The judge presiding over Zacarias Moussaoui's sentencing told trial lawyers that she believed Moussaoui lied on the witness stand when he claimed to know advance details of the Sept. 11 plot, according to recently unsealed transcripts.
"I still think that Moussaoui was not accurate in a lot of what he said about how much he knew about what was going to happen with which particular buildings and when," US District Judge Leonie Brinkema said during a closed hearing on April 21 outside the jury's presence. Transcripts of the hearing were released on Tuesday.
Moussaoui's bombshell testimony on March 27, in which he took the stand against the advice of his court-appointed lawyers and claimed a direct role in the Sept. 11 plot after years of denial, revived a moribund prosecution case. Defense attorneys have long argued that Moussaoui lied on the stand either to inflate his role in history or antagonize the jury into making him a martyr through execution.
Specifically, Moussaoui claimed that he and would-be shoe bomber Richard Reid were to have flown a fifth plane on Sept. 11 into the White House, and that he also knew the World Trade Center towers were targeted.
Brinkema made her comment during a debate over jury instructions. She defended a technical ruling in favor of the defense as a way of "evening the playing field" in response to her concerns about Moussaoui's testimony.
Even though jurors have no way of knowing about Brinkema's editorial comment, presuming they obey rules against following news coverage, prosecutor David Novak objected to her remark.
"With all due respect, that's the jury's decision to decide whether they found him to be credible or not," Novak told Brinkema.

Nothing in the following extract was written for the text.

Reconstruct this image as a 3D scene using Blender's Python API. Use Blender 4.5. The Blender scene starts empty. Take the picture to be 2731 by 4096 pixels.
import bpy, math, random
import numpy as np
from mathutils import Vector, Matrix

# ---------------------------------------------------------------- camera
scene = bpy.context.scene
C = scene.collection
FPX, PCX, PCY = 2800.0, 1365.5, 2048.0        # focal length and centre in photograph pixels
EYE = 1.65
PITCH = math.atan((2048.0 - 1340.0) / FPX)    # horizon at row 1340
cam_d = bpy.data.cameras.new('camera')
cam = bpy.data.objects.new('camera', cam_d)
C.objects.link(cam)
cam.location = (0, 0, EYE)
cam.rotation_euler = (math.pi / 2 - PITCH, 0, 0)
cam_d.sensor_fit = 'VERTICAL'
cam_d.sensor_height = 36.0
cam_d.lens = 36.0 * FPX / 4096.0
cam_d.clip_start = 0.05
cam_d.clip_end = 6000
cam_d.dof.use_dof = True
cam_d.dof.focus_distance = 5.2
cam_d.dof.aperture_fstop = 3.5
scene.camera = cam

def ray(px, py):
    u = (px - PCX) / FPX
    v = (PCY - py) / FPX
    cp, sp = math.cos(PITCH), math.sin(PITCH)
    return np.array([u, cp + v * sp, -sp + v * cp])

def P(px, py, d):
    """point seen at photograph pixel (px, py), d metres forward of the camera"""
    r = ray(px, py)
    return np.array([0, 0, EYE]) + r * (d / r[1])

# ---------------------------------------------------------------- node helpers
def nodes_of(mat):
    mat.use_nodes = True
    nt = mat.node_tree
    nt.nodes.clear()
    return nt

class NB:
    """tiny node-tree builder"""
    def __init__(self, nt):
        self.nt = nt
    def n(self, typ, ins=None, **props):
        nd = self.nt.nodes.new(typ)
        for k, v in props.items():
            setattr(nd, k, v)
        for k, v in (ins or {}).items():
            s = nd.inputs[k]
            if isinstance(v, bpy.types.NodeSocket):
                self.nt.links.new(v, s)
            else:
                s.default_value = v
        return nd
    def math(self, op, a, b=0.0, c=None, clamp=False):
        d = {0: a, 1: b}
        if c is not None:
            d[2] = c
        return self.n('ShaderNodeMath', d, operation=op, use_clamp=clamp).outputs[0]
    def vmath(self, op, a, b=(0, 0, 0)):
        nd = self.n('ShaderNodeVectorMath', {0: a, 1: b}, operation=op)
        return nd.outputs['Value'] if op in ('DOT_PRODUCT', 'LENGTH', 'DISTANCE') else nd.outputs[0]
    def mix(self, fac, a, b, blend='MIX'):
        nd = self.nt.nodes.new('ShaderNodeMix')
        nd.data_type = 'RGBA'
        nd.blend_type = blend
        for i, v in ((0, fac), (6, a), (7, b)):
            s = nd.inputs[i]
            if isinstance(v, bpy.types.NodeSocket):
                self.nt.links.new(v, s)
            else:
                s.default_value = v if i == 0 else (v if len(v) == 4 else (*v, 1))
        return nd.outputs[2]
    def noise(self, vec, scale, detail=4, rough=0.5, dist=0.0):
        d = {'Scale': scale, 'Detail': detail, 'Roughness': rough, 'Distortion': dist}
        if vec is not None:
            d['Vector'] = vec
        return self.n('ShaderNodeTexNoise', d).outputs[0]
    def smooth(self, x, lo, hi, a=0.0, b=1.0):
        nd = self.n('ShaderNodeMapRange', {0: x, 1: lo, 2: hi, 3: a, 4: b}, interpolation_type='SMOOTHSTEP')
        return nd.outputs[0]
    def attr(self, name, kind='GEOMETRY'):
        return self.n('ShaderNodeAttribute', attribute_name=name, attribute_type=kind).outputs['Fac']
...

A separate transcript released on Tuesday revealed that defense attorneys tried unsuccessfully to remove a juror from the panel after she expressed fears that the media would harass her after the trial concludes.
The unidentified female juror said that a coworker had deduced she was on the panel even though the jury is anonymous. She also said during the April 17 hearing that she fears losing her privacy negative public reaction to the verdict.
Defense lawyers said she should be replaced because her fears might influence her decision, but Brinkema kept the juror on the panel after she said her concerns would not affect her decision.
The jury headed into a seventh day of deliberations yesterday without reaching a verdict on whether to sentence Moussaoui to death or life in prison.
The nine men and three women have so far deliberated more than 35 hours. The jury does not plan to deliberate this afternoon and tomorrow so that one juror can attend his parents' 50th wedding anniversary and another can attend a school ceremony for his daughter.